**REQUIREMENT**.
Give back exactly the lines from the beginning of the listing below to the line holding "COL = sc.collection", both ends included; the pictures stay out.

**COLLECTED DATA**.
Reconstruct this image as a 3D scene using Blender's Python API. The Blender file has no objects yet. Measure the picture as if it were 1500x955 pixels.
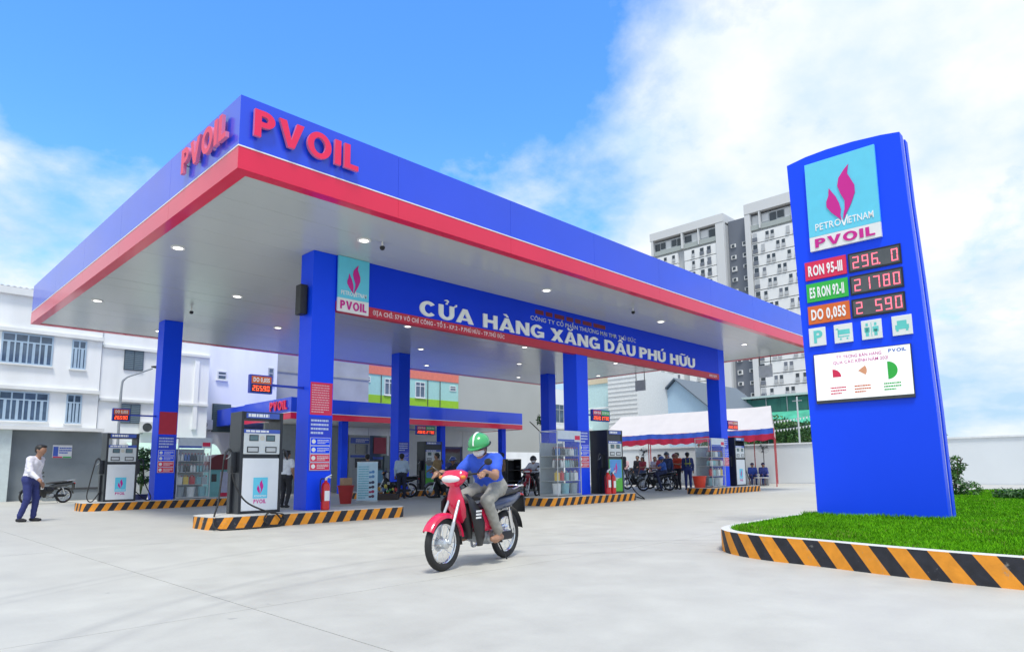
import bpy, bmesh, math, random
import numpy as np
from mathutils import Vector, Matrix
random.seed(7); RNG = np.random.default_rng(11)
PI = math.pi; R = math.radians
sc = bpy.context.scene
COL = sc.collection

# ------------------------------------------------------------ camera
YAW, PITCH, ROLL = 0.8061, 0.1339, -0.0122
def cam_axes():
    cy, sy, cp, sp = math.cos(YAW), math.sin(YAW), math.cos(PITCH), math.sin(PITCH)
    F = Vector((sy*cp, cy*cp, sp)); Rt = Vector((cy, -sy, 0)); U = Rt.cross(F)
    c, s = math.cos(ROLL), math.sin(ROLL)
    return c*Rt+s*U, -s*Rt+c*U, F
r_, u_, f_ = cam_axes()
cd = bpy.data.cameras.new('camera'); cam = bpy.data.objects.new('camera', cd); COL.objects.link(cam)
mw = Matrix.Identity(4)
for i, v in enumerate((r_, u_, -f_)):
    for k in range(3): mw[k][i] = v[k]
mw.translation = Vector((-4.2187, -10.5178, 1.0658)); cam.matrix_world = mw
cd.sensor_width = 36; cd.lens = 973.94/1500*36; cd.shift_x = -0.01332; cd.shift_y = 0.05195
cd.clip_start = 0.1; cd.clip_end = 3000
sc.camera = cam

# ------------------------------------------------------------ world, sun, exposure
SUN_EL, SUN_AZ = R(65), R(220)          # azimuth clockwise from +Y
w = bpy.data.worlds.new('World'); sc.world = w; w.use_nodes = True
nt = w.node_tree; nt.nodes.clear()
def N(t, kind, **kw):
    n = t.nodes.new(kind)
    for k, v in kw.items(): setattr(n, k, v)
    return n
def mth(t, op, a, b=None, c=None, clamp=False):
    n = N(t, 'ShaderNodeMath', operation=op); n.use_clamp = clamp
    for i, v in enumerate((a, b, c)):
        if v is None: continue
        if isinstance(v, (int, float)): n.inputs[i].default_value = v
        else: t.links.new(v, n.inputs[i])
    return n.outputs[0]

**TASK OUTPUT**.
Reconstruct this image as a 3D scene using Blender's Python API. The Blender file has no objects yet. Measure the picture as if it were 1500x955 pixels.
import bpy, bmesh, math, random
import numpy as np
from mathutils import Vector, Matrix
random.seed(7); RNG = np.random.default_rng(11)
PI = math.pi; R = math.radians
sc = bpy.context.scene
COL = sc.collection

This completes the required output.